Abstract
The paper presents experimental and numerical investigations on novel prefabricated composite building wall panels for residential building constructions. The wall panels were composed of reinforced concrete ribbed elements with the core from the EPS foam as the thermal insulation. The wall panels in the full-scale 1:1 were subjected to vertical loads. In the first step, the experiments were analysed with simple usual static methods. Next they were analysed numerically using the finite element method based on two different constitutive continuum models for concrete. First, an elasto-plastic model with the Drucker-Prager criterion defined in compression and with the Rankine criterion defined in tension was used. Second, a coupled elasto-plastic damage formulation based on the strain equivalence hypothesis was used.
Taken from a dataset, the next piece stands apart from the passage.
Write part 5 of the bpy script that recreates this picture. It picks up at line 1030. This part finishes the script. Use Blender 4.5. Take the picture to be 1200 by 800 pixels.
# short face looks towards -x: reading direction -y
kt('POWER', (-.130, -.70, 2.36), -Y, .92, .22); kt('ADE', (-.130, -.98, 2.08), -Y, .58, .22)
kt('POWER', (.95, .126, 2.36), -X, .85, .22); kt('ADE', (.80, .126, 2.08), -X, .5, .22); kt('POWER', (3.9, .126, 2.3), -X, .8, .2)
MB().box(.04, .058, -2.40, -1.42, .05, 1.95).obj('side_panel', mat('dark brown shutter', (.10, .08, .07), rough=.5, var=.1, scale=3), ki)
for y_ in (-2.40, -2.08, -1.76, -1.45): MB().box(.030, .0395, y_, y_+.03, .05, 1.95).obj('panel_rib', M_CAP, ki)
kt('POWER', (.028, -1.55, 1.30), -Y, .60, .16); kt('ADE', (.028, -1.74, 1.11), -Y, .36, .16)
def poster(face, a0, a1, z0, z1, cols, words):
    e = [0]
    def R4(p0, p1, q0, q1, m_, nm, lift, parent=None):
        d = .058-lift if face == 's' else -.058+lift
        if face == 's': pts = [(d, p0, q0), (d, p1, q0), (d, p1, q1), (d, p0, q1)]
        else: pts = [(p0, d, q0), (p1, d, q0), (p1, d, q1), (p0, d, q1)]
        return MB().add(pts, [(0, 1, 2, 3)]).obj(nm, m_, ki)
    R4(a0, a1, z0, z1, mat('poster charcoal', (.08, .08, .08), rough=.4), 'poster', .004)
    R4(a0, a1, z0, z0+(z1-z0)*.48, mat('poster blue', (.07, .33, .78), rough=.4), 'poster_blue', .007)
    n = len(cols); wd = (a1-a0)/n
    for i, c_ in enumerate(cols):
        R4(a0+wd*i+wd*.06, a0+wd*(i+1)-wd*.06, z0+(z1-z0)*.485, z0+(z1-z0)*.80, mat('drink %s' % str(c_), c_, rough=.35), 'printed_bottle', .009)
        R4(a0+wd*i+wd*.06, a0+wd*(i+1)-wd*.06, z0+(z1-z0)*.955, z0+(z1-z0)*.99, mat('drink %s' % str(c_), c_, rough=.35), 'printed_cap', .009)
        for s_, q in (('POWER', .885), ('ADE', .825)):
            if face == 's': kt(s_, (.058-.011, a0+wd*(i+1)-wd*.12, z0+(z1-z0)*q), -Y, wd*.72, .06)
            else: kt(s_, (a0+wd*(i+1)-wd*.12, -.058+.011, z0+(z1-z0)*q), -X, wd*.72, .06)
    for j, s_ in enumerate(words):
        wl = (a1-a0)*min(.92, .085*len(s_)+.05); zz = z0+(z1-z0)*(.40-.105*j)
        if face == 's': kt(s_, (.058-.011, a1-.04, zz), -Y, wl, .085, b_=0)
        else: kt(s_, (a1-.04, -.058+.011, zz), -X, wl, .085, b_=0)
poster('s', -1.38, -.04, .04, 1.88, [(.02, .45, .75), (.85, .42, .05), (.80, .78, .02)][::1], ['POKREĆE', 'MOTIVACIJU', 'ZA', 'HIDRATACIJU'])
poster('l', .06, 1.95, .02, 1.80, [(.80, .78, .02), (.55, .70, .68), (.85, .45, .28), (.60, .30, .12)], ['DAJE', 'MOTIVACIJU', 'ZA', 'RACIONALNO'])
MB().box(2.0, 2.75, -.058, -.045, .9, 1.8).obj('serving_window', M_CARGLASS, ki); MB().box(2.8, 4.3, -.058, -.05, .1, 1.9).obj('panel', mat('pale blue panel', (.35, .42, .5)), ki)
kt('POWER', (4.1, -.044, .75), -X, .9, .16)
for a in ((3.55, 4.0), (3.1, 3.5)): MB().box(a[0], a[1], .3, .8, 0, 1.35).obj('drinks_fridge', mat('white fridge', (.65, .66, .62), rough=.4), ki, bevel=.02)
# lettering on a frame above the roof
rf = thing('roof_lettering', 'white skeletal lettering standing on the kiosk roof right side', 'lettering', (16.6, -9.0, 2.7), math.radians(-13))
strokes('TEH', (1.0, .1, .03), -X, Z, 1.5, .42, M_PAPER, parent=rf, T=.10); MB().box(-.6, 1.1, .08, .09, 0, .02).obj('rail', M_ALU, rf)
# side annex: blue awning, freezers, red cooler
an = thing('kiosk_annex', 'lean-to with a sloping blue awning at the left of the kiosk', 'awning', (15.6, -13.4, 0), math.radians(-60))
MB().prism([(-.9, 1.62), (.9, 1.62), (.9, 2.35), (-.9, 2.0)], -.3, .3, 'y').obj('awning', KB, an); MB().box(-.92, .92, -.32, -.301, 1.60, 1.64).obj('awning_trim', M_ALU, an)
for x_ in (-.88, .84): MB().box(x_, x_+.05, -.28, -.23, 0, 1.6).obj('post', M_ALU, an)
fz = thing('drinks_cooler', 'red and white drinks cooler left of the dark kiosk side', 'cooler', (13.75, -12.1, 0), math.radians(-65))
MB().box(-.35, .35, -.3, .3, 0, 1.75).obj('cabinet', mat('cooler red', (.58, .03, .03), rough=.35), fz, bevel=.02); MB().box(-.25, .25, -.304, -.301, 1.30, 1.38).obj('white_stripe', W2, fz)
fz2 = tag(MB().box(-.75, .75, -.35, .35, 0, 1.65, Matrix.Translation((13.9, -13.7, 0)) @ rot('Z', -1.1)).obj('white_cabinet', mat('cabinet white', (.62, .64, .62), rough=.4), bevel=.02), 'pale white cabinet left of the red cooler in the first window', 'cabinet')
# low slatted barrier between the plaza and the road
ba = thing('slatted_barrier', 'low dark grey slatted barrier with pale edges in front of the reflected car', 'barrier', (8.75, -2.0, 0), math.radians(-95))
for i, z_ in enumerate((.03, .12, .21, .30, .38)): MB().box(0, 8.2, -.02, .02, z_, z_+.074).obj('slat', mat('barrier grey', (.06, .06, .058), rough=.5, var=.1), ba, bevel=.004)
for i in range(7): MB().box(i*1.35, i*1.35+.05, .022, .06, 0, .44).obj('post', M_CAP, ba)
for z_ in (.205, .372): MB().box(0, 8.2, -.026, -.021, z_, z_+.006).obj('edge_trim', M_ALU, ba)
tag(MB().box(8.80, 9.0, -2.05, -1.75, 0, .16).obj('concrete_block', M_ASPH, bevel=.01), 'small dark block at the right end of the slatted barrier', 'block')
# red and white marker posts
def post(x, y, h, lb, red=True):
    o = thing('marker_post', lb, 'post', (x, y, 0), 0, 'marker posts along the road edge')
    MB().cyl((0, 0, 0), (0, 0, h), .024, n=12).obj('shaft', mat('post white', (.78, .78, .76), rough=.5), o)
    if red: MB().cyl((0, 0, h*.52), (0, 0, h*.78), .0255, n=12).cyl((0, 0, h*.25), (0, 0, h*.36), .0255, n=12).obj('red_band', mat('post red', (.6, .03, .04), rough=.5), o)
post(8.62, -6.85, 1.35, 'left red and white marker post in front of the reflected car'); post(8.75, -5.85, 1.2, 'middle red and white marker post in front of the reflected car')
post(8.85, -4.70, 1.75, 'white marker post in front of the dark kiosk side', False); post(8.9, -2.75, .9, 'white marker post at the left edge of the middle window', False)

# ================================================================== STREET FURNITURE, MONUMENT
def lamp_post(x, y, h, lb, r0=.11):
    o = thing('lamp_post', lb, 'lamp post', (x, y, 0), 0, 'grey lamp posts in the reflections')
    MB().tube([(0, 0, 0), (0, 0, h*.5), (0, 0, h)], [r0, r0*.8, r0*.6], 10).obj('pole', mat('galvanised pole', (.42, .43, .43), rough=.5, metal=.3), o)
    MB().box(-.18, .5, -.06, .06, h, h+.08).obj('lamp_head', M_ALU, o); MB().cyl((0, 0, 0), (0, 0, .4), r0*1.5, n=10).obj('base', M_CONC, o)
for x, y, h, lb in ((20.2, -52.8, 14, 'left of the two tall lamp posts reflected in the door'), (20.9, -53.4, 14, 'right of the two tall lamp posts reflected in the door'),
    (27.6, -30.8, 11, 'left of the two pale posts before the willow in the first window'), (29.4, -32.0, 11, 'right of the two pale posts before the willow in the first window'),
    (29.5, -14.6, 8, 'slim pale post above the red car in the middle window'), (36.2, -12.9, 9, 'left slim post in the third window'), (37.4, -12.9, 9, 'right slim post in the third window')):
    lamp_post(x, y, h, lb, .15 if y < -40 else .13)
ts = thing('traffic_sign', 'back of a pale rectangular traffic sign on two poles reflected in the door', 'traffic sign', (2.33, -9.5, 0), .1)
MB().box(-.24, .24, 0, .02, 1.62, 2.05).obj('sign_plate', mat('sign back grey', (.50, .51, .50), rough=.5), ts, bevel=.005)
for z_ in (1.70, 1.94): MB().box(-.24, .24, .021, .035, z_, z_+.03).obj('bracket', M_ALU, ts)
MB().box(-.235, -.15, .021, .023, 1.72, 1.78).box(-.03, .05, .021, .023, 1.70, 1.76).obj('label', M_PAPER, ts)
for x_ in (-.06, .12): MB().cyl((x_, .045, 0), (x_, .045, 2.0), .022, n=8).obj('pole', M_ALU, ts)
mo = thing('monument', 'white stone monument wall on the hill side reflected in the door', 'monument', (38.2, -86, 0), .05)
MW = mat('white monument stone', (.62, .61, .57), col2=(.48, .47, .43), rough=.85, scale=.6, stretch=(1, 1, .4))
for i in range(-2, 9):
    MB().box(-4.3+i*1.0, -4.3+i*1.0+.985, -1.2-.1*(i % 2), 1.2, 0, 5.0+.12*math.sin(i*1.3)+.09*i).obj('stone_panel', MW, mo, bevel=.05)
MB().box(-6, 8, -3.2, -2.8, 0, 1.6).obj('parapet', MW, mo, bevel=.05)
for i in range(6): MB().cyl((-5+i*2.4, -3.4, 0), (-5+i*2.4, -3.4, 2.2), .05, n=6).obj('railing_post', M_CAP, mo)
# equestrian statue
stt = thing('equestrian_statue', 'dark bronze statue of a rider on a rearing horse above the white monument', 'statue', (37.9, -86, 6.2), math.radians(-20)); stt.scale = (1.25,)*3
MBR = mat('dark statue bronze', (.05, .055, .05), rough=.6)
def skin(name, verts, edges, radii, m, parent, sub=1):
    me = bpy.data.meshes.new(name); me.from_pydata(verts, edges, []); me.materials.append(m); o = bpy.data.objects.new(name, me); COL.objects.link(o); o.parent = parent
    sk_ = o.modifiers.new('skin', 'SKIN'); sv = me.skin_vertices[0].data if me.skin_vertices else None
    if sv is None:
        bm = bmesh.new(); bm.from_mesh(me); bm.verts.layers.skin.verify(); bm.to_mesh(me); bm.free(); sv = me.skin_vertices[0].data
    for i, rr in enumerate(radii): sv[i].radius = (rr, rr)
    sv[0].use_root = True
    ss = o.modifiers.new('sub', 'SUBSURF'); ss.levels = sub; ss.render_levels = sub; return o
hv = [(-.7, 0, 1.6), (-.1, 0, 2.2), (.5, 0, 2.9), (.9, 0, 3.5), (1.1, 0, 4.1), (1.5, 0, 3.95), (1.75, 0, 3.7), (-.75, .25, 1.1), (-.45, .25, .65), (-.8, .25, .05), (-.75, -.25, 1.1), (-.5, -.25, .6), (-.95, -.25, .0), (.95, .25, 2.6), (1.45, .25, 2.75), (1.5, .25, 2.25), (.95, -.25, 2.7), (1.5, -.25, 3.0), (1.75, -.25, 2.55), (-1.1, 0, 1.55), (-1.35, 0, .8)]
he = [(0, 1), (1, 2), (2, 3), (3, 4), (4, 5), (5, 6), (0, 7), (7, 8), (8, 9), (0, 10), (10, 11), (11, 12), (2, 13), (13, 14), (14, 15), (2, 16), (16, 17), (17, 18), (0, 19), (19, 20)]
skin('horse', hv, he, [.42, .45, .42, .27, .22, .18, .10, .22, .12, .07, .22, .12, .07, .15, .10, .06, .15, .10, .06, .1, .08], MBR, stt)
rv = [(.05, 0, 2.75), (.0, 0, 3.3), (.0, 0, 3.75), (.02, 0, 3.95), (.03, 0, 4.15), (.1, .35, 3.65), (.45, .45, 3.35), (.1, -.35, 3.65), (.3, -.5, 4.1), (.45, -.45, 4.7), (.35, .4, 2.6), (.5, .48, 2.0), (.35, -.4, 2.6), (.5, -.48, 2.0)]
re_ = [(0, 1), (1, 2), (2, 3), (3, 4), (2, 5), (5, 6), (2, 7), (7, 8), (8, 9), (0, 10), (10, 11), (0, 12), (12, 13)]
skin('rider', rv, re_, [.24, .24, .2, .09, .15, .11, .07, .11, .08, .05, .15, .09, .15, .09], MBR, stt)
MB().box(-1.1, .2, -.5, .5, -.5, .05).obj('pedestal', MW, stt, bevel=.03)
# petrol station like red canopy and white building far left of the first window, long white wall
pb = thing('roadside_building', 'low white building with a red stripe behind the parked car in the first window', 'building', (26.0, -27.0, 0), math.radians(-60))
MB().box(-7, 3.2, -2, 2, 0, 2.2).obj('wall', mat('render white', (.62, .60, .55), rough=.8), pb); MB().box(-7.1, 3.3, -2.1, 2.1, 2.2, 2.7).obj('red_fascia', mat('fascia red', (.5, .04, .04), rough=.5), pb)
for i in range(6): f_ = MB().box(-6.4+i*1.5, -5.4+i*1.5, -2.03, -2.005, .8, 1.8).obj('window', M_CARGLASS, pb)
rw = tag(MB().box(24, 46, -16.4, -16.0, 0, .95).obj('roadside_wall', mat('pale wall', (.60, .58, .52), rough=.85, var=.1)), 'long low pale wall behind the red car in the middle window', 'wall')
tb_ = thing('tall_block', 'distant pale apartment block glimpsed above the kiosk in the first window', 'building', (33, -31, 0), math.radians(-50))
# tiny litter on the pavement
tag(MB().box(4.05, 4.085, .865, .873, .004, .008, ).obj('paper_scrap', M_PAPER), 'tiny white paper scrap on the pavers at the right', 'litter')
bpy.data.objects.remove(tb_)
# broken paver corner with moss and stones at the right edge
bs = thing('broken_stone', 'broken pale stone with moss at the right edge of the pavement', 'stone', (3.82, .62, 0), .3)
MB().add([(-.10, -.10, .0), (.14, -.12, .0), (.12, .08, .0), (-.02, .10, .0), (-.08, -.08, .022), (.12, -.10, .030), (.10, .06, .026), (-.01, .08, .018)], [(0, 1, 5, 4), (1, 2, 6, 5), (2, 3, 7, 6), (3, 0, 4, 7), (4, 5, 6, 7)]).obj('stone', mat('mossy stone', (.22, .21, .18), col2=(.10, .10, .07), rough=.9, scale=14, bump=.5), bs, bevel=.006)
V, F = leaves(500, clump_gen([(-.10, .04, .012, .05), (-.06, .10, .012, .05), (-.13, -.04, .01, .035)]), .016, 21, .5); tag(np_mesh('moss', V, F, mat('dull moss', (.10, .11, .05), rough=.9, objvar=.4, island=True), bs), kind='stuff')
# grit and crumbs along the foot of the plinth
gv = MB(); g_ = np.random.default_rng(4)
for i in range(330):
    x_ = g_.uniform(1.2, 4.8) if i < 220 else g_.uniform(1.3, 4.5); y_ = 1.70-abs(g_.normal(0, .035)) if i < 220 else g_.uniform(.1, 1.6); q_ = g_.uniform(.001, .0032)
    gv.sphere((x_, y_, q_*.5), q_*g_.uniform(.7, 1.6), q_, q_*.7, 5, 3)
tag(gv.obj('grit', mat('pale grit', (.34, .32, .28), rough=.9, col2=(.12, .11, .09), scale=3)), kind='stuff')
In order to properly describe strain localization in concrete, both models were enhanced in a softening regime by a characteristic length of micro-structure by means of a non-local theory. A satisfactory agreement between the experiments and FE analyses was achieved. In addition, the FE results with the non-local approach were compared with the crack band model.
Acknowledgements
Research work has been carried out within the project: Innovative complex system solution for energy-saving residential buildings of a high comfort class in an unique prefabricated technology and assembly of composite panels. The FE simulations were performed on computers of the Academic Computer Centre in Gdańsk TASK.